#### [TASK DETAILS]
From the listing below, pull out the lines that hold "objects".

⁂

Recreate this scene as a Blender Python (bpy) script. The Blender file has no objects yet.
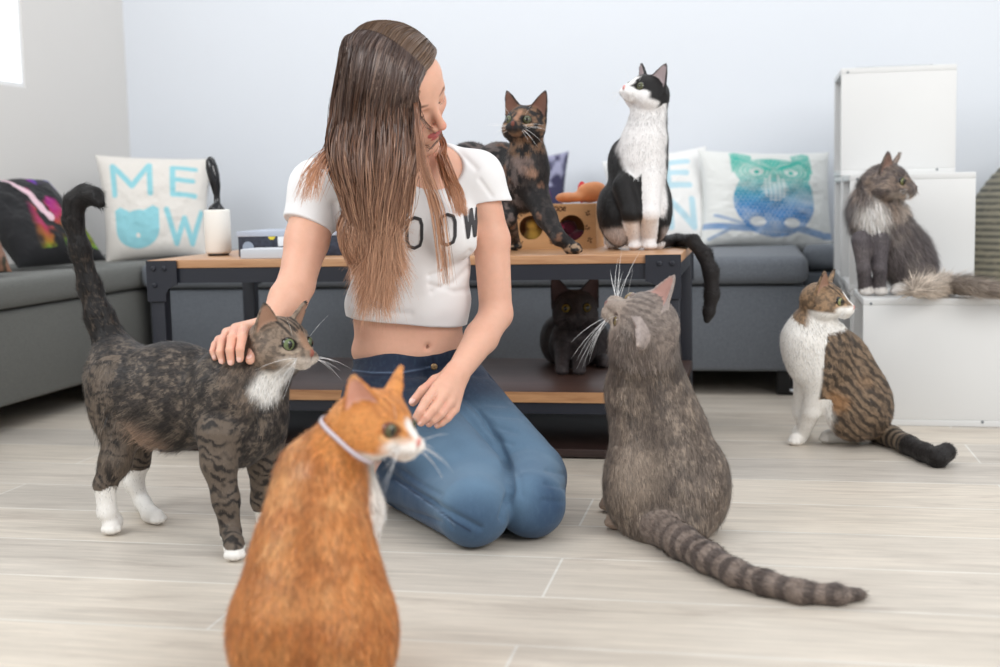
import bpy, math, random
import numpy as np
from mathutils import Vector, Matrix
random.seed(7)
RNG = np.random.default_rng(11)
SC = bpy.context.scene
COL = SC.collection

# ------------------------------------------------------------------ viewpoint of the photographer
PSI = math.atan(255/1250); PIT = math.atan(137.5/1250); RHO = .022; FPX = 1250.0
CAM = np.array([0, 0, .58])
R0 = np.array([math.cos(PSI), math.sin(PSI), 0]); FH = np.array([-math.sin(PSI), math.cos(PSI), 0]); U0 = np.array([0, 0, 1.])
FW = FH*math.cos(PIT)-U0*math.sin(PIT); UP0 = FH*math.sin(PIT)+U0*math.cos(PIT)
RT = R0*math.cos(RHO)-UP0*math.sin(RHO); UPV = UP0*math.cos(RHO)+R0*math.sin(RHO)
def ray(x, y): return FW+RT*((x-500)/FPX)+UPV*((333.5-y)/FPX)
def J(x, y, D):                      # a point at distance D, seen along the direction measured on the photo
    r = ray(x, y); return CAM+r*(D/(r@FH))
def G(x, y, z=0.0):                  # where that direction meets the level z
    r = ray(x, y); return CAM+r*((z-.58)/r[2])
def RFU(r, f, u): return R0*r+FH*f+U0*u
def nrm(v):
    v = np.asarray(v, float); return v/(np.linalg.norm(v)+1e-12)

# ------------------------------------------------------------------ bookkeeping
def link(o, parent=None):
    COL.objects.link(o)
    if parent is not None: o.parent = parent
    return o
def tag(o, label=None, cat=None, group=None, kind=None):
    if label: o['label'] = label
    if cat: o['category'] = cat
    if group: o['group'] = group
    if kind: o['kind'] = kind
    return o
def empty(name, loc=(0, 0, 0), rz=0, parent=None):
    o = bpy.data.objects.new(name, None); o.empty_display_size = .05
    o.location = loc; o.rotation_euler = (0, 0, rz)
    return link(o, parent)
def srgb(r, g, b):
    c = np.array([r, g, b], float)/255.
    return np.where(c <= .04045, c/12.92, ((c+.055)/1.055)**2.4)

# ------------------------------------------------------------------ materials
def mat(name, col=(.8, .8, .8), rough=.6, metal=0, spec=.4, noise=None, bump=None, emit=None, vcol=False, sheen=0, sss=0, coat=0, cvar=None):
    m = bpy.data.materials.new(name); m.use_nodes = True
    nt = m.node_tree; N = nt.nodes; L = nt.links
    b = N['Principled BSDF']
    b.inputs['Base Color'].default_value = (*col, 1); b.inputs['Roughness'].default_value = rough
    b.inputs['Metallic'].default_value = metal; b.inputs['Specular IOR Level'].default_value = spec
    if sheen: b.inputs['Sheen Weight'].default_value = sheen
    if coat: b.inputs['Coat Weight'].default_value = coat
    if sss:
        b.inputs['Subsurface Weight'].default_value = sss; b.inputs['Subsurface Radius'].default_value = (.012, .005, .003); b.inputs['Subsurface Scale'].default_value = 1.0
    tc = N.new('ShaderNodeTexCoord')
    src = None
    if vcol:
        a = N.new('ShaderNodeAttribute'); a.attribute_name = 'Col'; src = a.outputs['Color']
        L.new(src, b.inputs['Base Color'])
    if noise:                                  # (scale vector, amount): tone variation
        sc, amt = noise
        mp = N.new('ShaderNodeMapping'); mp.inputs['Scale'].default_value = sc
        L.new(tc.outputs['Object'], mp.inputs['Vector'])
        n = N.new('ShaderNodeTexNoise'); n.inputs['Scale'].default_value = 1; n.inputs['Detail'].default_value = 6; n.inputs['Roughness'].default_value = .65
        L.new(mp.outputs[0], n.inputs['Vector'])
        mr = N.new('ShaderNodeMapRange'); mr.inputs[1].default_value = .25; mr.inputs[2].default_value = .75
        mr.inputs[3].default_value = 1-amt; mr.inputs[4].default_value = 1+amt*.6
        L.new(n.outputs[0], mr.inputs[0])
        mx = N.new('ShaderNodeVectorMath'); mx.operation = 'MULTIPLY'
        if src is not None: L.new(src, mx.inputs[0])
        else: mx.inputs[0].default_value = col
        L.new(mr.outputs[0], mx.inputs[1]); L.new(mx.outputs[0], b.inputs['Base Color'])
    if bump:                                   # (scale vector, strength, distance)
        sc, st, ds = bump
        mp2 = N.new('ShaderNodeMapping'); mp2.inputs['Scale'].default_value = sc
        L.new(tc.outputs['Object'], mp2.inputs['Vector'])
        n2 = N.new('ShaderNodeTexNoise'); n2.inputs['Scale'].default_value = 1; n2.inputs['Detail'].default_value = 4
        L.new(mp2.outputs[0], n2.inputs['Vector'])
        bp = N.new('ShaderNodeBump'); bp.inputs['Strength'].default_value = st; bp.inputs['Distance'].default_value = ds
        L.new(n2.outputs[0], bp.inputs['Height']); L.new(bp.outputs[0], b.inputs['Normal'])
    if emit:
        b.inputs['Emission Color'].default_value = (*emit[0], 1); b.inputs['Emission Strength'].default_value = emit[1]
    return m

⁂

#### [THE COMPLETED TASK]
Recreate this scene as a Blender Python (bpy) script. The Blender file has no objects yet.
    COL.objects.link(o)
    o = bpy.data.objects.new(name, None); o.empty_display_size = .05